CHALLENGE
Your answer should be a single number: the count of lines that include "More".

TASK MATERIAL

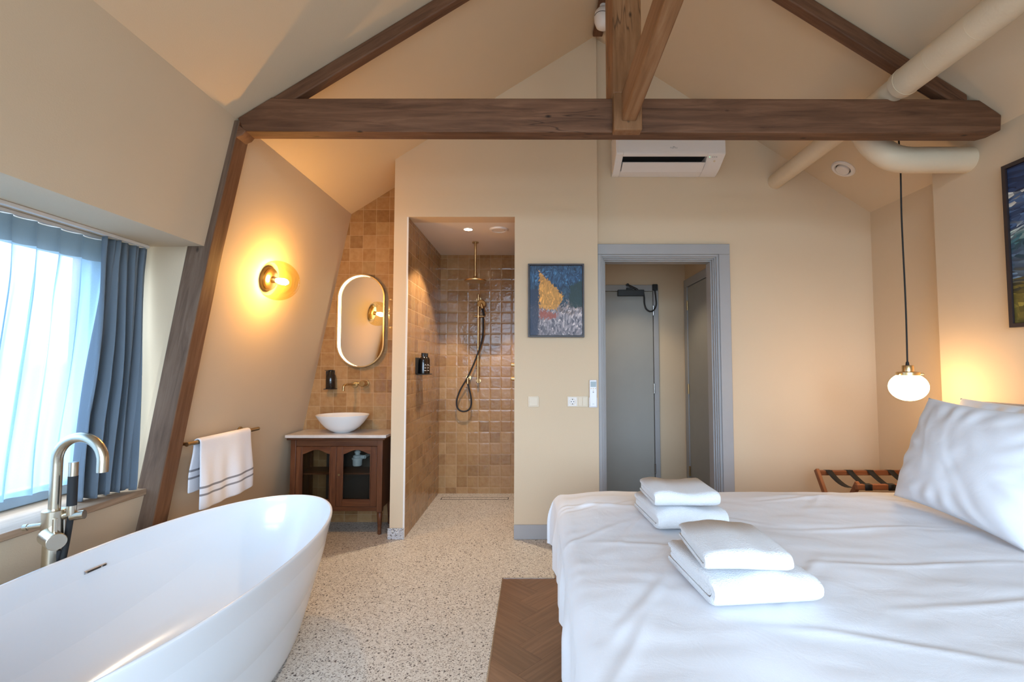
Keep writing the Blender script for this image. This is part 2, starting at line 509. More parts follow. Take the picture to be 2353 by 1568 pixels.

* * *

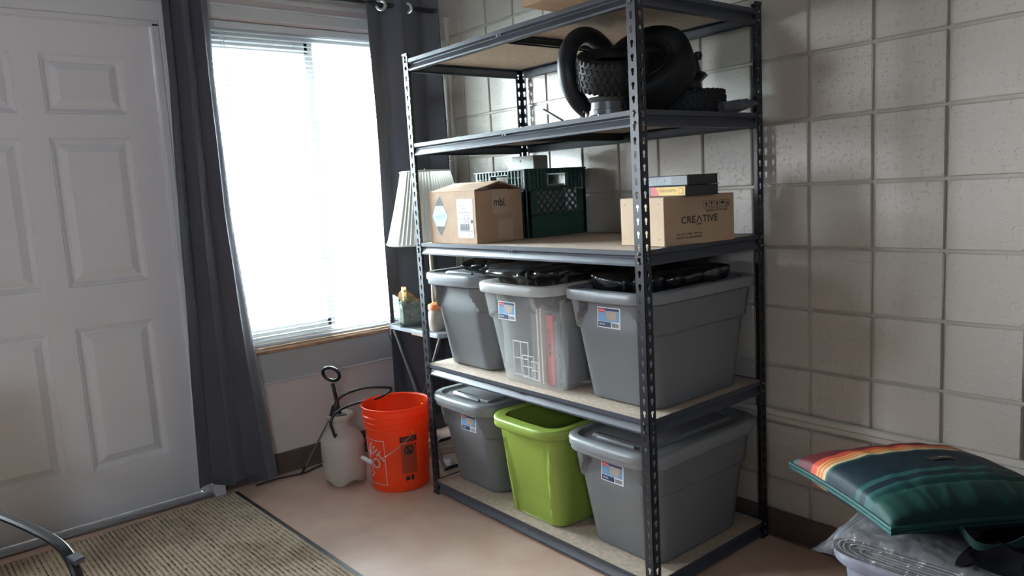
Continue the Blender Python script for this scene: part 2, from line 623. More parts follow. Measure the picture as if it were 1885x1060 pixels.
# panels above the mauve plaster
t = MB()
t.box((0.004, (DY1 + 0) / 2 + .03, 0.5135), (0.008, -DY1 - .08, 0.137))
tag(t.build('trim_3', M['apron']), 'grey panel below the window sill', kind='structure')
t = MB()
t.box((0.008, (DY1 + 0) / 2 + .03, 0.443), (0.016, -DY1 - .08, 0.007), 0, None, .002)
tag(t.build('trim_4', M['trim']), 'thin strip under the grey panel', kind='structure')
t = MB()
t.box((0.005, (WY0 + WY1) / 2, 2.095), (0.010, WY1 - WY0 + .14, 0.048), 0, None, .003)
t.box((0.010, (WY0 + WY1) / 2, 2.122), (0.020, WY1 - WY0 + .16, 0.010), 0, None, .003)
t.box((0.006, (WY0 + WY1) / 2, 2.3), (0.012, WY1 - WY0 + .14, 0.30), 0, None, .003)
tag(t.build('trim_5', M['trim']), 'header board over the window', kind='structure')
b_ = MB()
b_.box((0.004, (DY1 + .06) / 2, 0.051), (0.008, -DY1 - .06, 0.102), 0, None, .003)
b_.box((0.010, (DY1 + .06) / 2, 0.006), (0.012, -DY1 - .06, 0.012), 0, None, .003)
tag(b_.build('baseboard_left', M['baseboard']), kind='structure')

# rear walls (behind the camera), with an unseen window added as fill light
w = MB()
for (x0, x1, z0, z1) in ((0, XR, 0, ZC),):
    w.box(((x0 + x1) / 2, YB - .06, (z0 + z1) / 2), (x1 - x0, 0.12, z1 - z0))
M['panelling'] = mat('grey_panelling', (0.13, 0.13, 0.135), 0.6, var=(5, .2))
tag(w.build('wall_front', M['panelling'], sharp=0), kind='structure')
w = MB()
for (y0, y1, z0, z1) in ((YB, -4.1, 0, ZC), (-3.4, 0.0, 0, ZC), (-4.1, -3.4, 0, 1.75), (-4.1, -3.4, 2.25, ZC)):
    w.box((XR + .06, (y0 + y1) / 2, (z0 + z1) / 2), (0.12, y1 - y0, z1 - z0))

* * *

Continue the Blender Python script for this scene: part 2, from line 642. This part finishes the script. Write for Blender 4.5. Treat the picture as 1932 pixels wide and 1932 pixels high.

EXERCISE ANSWER
2